Dan Fox bio photo

Dan Fox

Software developer interested in learning New Things and applying them in Real Life

You meet many different types of software developers.  Some are unbelievable with UI, some brilliant with business logic.  Some (and these are rare) are even remarkable with regexs!  Some might be great at gathering requirements.  Some can be branded “good” and others “bad”, but these are all relative and dependent entirely on your perspective.  However one thing is common - they will produce bugs.

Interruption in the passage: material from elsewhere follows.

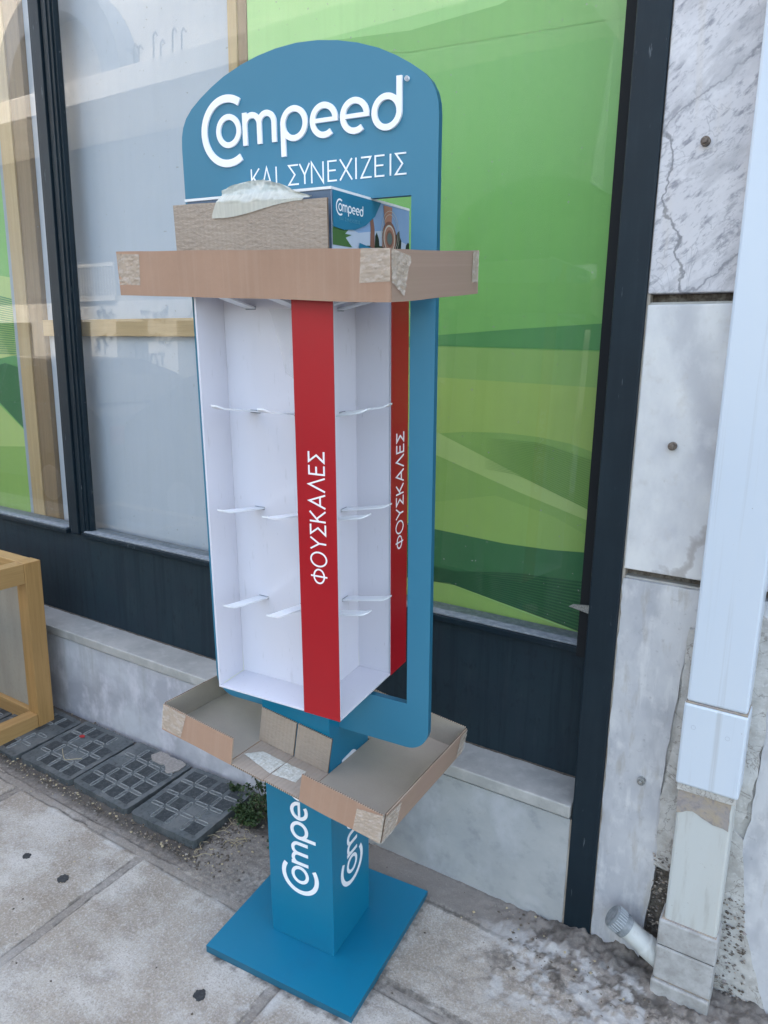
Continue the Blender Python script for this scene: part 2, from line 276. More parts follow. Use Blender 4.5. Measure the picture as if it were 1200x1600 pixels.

And what’s one of the most important factors to take into account when estimating how long bug fixing will take?  None of these - it’s familiarity with the code.  Put the world’s greatest developer with the world’s worst codebase and you’re not going to fix a bug.  Familiarity is king in the bug-fixing arena.  Now knowledge sharing is great and should be done as much as possible but it’s simply not possible for two people to have exactly the same knowledge - someone will always know more than the other about a specific topic.

In the past I’ve heard things like “we have 10 bugs which will take two days to fix, if we put two developers on it, it will take 1 day to fix”.  Software development doesn’t work like that.  Particularly with a developer that is very unfamiliar with the code - chances are they are just going to slow down your other developer by asking them random questions while they’re traipsing through their own quagmire of bugs.

So if, as a developer, you’re asked to help someone else fix bugs, let your manager know it may not be beneficial.  Take a step back, and let the main dev get on with their work, and pick off the easy wins.  Do the admin side of the bugs.  If there are ambiguous problems, clarify them.  Do what you can to make the other developer more effective.  Everyone will be better off in the long run.